The Vision also targets a radical shake-up of the Kingdom’s ways of doing business, encouraging the non-oil and gas and private sectors to take up a greater share of economic activity.

Blurred Vision

Since its announcement in 2016, however, the Vision has become blurred, with the Saudi economy slowing after oil prices took a tumble in 2014 from which they have yet to fully recover.

Now, in Saudi Arabia and throughout the GCC, “debt levels are far higher, foreign exchange reserves are lower,” said Fyfe. In addition to these economic troubles, political unity has been undermined by the Saudi-led boycott of Qatar, now in its 20th month, as well as an increased number of Arab countries relying on GCC largesse to maintain stability.
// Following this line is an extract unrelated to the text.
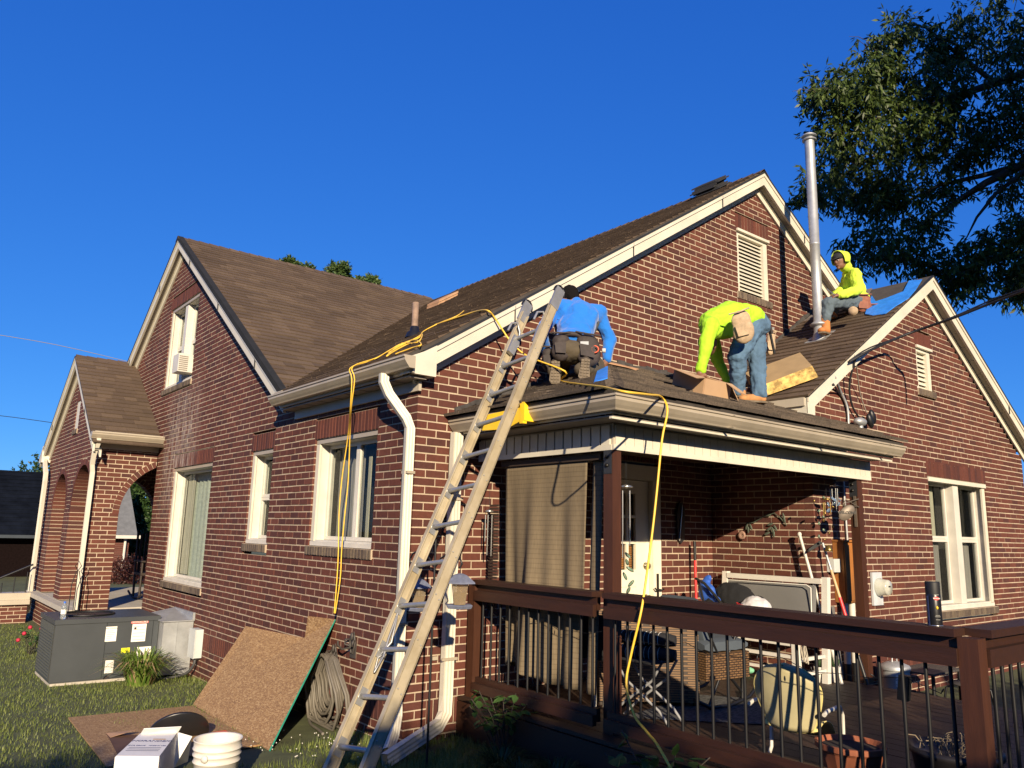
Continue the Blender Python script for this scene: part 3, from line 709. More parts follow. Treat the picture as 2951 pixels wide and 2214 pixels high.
# louvred vents
def vent(fr,o,n):
    u0,u1,z0,z1=o; mb=MB()
    fr.box(mb,u0+.003,u0+.06,-.10,-.02,z0+.003,z1-.003,TRIM); fr.box(mb,u1-.09,u1-.003,-.10,-.02,z0+.003,z1-.003,TRIM)
    fr.box(mb,u0+.06,u1-.09,-.10,-.02,z1-.075,z1-.003,TRIM); fr.box(mb,u0+.0,u1+.01,-.02,.02,z1-.035,z1-.002,TRIM)
    v=mb.build('louvre_vent',house)
    mb=MB(); fr.box(mb,u0+.06,u1-.09,-.11,-.105,z0+.005,z1-.08,DARK); mb.build('screen',v)
    h=(z1-z0-.085)/n
    for i in range(n):
        a=z0+.006+i*h; mb=MB()
        mb.hexa([fr.p(u,d,z+dz) for dz in(0,.008) for u,d,z in((u0+.061,-.045,a),(u1-.091,-.045,a),(u1-.091,-.085,a+h*.95),(u0+.061,-.085,a+h*.95))],TRIM)
        mb.build('slat',v)
vent(FG,WV,15); vent(FW,WV2,8)
u0,u1,z0,z1=PV; mb=MB(); FP.box(mb,u0+.002,u1-.002,-.05,-.015,z0,z1-.003,TRIM); mb.build('louvre_vent',house)
# window air conditioner
ac=thing('window_air_conditioner','white window air conditioner sticking out of the upper gable window','air conditioner',tuple(FL.p(6.85,.0,3.9)))
mb=MB(); FL.box(mb,6.66,6.95,-.10,.15,3.93,4.21,WHITE); mb.build('housing',ac)
mb=MB(); [FL.box(mb,6.654,6.658,.01,.14,3.95+i*.03,3.965+i*.03,SOFF) for i in range(8)]; mb.build('side_grille',ac,kind='stuff')
# ------------------------------------------------------------------ back door
d0,d1=WD[0],WD[1]
CRE=mat('door_cream',(.72,.66,.52),.4,var=.05)
mb=MB(); FG.box(mb,d0+.004,d0+.065,-.12,-.005,.32,2.37,CRE); FG.box(mb,d1-.13,d1-.004,-.12,-.005,.32,2.37,CRE); FG.box(mb,d0+.065,d1-.13,-.12,-.005,2.22,2.37,CRE)
fr_=mb.build('door_frame',house)
a,b=d0+.07,d1-.135; c,e=.34,2.21
dr=MB()
for (p,q,r,s) in ((a,a+.04,c,e),(b-.2,b,c,e),(a+.04,b-.2,c,c+.2),(a+.04,b-.2,e-.14,e),(a+.04,b-.2,1.13,1.30)): FG.box(dr,p,q,-.10,-.062,r,s,CRE)
FG.box(dr,a+.04,b-.2,-.09,-.07,c+.2,1.13,CRE); FG.box(dr,a+.08,b-.24,-.0695,-.062,c+.28,1.05,CRE)
um=(a+.04+b-.2)/2
for x in(um-.014,): FG.box(dr,x,x+.03,-.095,-.064,1.30,e-.14,CRE)
for z in(1.56,1.82): FG.box(dr,a+.04,b-.2,-.094,-.066,z,z+.03,CRE)
dr=dr.build('door',house)
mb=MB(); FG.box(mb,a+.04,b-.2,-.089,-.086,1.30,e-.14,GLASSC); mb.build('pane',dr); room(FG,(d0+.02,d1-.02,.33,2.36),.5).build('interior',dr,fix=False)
BAM=mat('bamboo_blind',(.42,.17,.045),.7,var=.3,scale=30,stretch=(.3,1,6))
mb=MB(); [FG.box(mb,a+.04,b-.2,-.13,-.12,1.31+i*.0222,1.328+i*.0222,BAM) for i in range(34)]; mb.build('blind',dr,kind='stuff')
HW=mat('handle_metal',(.03,.028,.025),.35,.7)
mb=MB(); FG.box(mb,d1-.085,d1-.065,-.004,.012,1.0,1.26,HW); mb.tube([FG.p(d1-.075,.03,1.1),FG.p(d1-.13,.035,1.095),FG.p(d1-.15,.03,1.12)],.008,HW); mb.tube([FG.p(d1-.075,.0,1.1),FG.p(d1-.06,.045,1.1),FG.p(d1-.03,.045,1.105)],.009,HW)
mb.build('handle',dr)
mb=MB(); BRS=mat('brass_knob',(.55,.50,.38),.3,.9)
for z in (1.34,1.02): MB().lathe([(0,.0),(.032,.0),(.035,.01),(.014,.016),(.012,.03),(.028,.04),(.03,.055),(.0,.062)],FG.p(b-.06,-.062,z),BRS,16,(0,-1,0)).build('knob',dr)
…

Economic troubles in the region saw Saudi Arabia, the UAE and Kuwait help Jordan with $2.5 billion in assistance in June 2018, then Bahrain with $10 billion in October. Lebanon has also received $500 million from Qatar this year, while Saudi Arabia is expected to provide a further $3 billion in aid.

The needs of the region come at a time when the Saudi economy looks set to slow sharply, according to Tuvey, “as the Kingdom bears the brunt of OPEC’s oil production cuts.”

To keep oil prices high, Saudi Arabia and other members of the Organisation of Petroleum Exporting Countries (OPEC), plus Russia, agreed to cut production at the end of last year. This, along with the US embargo against major oil producer Venezuela and sanctions against Iran, has decreased global supply, pushing up prices.

Yet production cuts are double-edged, as they also mean GCC oil producers now sell less oil, which reduces their total revenues. Thus far, the price increases are outweighing the drop in output, but that may not be the case for much longer.

“Global growth remains weak,” said Tuvey, so “oil prices are likely to fall… We expect that benchmark Brent crude will drop from $71 per barrel now to $50 per barrel by the end of 2019.”

While Saudi Arabia still has enormous reserves to fall back on, and “should be fine with oil prices above $50,” according to Fyfe, “oil prices below this level could lead to spending cuts, higher taxes, currency devaluation and concerns about further debt issuance.”